New CEO slightly more optimistic about recovering assets to repay creditors
FTX owes its 50 largest creditors about $3.1 billion, the failed cryptocurrency exchange said in a bankruptcy court filing Saturday. The filing didn’t name the creditors, but it listed them as customers. Two creditors are each owed more than $200 million.
FTX’s lawyers have said in all there could be more than one million creditors across FTX’s various entities.
Also Saturday, a statement from John J. Ray, the company’s new CEO, struck a slightly more optimistic tone about the possibility of recovering assets to repay those creditors. On Thursday, the veteran bankruptcy executive said he’d never seen anything as bad as FTX in 40 years in the restructuring business.
“We are pleased to learn that many regulated or licensed subsidiaries of FTX, within and outside of the United States, have solvent balance sheets, responsible management and valuable franchises,” said Ray, who was hired to oversee the company during its bankruptcy process, on Saturday.

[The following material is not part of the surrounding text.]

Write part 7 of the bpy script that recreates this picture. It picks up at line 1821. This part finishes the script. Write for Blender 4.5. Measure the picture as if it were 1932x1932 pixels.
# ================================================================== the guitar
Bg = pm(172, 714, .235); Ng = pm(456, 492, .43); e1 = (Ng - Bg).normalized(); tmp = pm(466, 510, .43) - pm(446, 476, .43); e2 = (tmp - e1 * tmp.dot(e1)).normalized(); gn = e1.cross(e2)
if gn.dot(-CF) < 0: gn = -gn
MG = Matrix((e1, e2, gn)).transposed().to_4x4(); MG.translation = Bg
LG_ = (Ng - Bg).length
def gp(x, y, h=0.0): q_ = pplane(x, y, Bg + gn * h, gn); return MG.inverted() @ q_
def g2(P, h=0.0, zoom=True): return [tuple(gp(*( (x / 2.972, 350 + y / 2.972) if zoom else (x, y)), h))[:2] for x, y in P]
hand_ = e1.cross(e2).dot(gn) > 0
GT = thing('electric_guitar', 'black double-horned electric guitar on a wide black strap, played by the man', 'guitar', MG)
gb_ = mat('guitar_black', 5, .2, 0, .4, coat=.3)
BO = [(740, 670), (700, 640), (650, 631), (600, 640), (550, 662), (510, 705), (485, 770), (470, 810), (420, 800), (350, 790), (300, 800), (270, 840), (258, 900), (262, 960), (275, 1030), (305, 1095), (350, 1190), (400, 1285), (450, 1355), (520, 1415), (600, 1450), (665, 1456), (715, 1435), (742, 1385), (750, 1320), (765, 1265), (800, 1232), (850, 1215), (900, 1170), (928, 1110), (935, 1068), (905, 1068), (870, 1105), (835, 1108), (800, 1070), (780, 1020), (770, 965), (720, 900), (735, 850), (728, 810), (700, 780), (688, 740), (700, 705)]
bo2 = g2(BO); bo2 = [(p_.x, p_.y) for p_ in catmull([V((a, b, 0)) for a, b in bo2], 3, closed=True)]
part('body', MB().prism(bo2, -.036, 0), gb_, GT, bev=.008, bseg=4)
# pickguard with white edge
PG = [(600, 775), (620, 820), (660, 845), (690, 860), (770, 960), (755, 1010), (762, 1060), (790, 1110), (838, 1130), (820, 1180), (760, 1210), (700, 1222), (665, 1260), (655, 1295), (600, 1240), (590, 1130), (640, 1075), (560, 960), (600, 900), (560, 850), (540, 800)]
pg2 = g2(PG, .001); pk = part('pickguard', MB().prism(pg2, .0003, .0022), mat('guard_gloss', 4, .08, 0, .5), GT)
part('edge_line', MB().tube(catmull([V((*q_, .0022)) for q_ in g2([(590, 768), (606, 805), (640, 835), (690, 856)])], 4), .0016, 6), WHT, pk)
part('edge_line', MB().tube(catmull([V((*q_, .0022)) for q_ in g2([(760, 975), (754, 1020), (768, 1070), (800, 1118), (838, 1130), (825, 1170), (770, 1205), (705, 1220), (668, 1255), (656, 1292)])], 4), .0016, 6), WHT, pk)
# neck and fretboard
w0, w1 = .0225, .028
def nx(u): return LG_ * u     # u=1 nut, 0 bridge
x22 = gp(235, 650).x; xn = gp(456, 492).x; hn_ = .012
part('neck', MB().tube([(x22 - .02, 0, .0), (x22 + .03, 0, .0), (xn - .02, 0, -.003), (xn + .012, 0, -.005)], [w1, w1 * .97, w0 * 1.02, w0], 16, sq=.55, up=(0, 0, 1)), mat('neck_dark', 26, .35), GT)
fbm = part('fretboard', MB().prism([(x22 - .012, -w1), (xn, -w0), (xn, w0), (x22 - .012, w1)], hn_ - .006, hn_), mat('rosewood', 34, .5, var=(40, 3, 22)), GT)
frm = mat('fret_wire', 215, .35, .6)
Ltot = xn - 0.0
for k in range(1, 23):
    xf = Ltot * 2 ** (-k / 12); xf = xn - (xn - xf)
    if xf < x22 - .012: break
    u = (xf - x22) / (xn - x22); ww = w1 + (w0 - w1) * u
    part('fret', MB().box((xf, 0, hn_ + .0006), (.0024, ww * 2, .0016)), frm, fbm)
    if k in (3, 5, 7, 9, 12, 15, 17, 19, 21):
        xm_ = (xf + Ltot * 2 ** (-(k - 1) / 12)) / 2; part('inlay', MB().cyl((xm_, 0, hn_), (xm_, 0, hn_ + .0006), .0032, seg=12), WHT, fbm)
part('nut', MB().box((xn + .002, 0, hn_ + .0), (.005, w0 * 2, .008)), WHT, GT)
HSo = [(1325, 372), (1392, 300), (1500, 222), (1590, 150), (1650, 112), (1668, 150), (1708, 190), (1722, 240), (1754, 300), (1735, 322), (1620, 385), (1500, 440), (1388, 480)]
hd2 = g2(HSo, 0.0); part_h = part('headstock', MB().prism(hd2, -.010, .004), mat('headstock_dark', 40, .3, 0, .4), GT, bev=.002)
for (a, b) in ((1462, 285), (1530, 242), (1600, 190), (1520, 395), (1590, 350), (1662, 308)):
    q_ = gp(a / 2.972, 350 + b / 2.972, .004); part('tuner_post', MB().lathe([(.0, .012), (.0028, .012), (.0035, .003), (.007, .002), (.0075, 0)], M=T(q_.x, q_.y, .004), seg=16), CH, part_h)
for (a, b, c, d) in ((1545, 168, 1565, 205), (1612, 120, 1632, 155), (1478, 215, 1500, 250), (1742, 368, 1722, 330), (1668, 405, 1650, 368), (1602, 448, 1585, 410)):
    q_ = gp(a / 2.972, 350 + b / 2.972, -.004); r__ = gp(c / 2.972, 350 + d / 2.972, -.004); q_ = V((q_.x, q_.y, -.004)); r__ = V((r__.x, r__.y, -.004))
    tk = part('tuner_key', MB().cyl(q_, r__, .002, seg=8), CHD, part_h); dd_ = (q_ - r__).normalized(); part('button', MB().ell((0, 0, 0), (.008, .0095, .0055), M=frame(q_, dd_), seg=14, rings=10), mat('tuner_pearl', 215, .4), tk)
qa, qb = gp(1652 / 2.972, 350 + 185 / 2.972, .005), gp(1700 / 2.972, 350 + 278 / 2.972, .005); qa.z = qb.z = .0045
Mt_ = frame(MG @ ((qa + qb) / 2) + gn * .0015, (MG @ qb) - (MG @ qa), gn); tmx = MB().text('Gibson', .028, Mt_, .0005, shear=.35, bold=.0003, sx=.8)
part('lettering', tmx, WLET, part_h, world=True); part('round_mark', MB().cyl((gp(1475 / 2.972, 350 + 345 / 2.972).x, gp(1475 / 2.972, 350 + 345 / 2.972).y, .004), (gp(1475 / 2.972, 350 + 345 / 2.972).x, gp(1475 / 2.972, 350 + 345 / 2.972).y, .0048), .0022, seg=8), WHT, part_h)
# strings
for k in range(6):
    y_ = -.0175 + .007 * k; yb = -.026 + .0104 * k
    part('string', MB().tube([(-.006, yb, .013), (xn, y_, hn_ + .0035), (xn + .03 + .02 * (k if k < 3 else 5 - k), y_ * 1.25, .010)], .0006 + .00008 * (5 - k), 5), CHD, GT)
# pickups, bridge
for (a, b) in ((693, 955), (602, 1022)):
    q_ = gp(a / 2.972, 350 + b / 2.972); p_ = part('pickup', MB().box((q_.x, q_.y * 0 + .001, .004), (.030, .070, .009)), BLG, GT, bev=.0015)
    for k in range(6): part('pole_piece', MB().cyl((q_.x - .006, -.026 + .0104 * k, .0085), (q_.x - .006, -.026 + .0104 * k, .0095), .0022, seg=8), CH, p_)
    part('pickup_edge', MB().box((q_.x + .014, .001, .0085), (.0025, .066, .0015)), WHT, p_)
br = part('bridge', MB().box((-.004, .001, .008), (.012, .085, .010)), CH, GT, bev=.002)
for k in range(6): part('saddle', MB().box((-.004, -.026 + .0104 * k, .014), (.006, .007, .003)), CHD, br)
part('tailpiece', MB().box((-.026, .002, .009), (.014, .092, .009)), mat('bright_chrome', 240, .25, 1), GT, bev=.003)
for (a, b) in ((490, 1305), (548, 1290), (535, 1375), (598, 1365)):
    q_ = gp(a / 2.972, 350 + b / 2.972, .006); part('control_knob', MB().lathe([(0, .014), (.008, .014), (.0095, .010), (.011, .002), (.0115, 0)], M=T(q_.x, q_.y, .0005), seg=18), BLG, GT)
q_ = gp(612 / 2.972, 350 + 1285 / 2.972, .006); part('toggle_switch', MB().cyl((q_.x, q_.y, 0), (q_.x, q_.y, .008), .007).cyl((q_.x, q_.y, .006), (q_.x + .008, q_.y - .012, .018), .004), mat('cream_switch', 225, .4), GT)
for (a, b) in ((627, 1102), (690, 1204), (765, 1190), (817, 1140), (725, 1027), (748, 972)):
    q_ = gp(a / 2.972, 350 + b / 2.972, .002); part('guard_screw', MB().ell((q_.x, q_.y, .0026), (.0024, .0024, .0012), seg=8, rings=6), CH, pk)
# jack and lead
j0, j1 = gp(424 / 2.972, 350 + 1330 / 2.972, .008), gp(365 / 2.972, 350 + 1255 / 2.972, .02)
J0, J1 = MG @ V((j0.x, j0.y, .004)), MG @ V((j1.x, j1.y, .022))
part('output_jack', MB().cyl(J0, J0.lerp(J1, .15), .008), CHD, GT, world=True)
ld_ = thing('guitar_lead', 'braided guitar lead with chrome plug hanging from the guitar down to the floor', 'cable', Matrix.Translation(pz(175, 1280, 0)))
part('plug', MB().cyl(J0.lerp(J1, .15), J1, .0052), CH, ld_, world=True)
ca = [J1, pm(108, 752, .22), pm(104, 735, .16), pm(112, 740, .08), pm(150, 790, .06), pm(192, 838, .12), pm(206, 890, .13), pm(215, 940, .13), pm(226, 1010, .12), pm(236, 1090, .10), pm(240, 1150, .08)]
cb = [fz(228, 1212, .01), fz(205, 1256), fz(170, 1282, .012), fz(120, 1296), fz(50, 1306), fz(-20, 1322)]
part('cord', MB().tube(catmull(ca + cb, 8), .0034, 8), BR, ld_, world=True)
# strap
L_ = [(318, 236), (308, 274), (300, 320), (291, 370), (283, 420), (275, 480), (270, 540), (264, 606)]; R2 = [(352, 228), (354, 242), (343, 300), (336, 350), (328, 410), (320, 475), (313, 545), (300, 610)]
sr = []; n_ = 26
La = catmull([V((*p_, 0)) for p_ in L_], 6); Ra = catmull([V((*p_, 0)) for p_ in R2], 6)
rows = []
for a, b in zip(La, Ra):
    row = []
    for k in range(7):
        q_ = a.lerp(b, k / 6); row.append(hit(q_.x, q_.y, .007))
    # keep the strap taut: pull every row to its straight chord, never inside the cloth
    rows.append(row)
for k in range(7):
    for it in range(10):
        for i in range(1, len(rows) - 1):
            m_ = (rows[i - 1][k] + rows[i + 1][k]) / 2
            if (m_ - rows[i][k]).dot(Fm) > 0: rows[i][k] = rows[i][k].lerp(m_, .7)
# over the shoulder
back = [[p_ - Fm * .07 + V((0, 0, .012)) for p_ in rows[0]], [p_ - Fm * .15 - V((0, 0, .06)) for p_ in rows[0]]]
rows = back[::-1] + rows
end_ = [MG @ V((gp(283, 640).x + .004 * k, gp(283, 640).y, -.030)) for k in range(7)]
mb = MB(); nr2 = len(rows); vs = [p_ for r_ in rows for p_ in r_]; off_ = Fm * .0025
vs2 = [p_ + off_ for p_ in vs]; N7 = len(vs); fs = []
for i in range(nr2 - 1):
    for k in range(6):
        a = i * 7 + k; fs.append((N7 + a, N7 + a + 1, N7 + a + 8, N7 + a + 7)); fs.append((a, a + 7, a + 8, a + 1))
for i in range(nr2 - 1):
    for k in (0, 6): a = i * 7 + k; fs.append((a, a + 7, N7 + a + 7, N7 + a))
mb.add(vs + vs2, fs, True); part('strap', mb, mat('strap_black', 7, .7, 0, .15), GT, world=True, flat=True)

FTX’s new management hired an investment bank to help sell viable parts of its business and discovered there were more than 200 accounts containing positive cash balances. A separate filing in federal bankruptcy court identified 216 bank accounts with positive balances, offering the possibility that there was some value left in FTX’s wreckage for creditors to recover. It verified account balances worth about $564 million, according to the filing. Much of that money, however, is either held in outside entities that directly filed for bankruptcy protection or is considered restricted cash, meaning others may lay claim to it.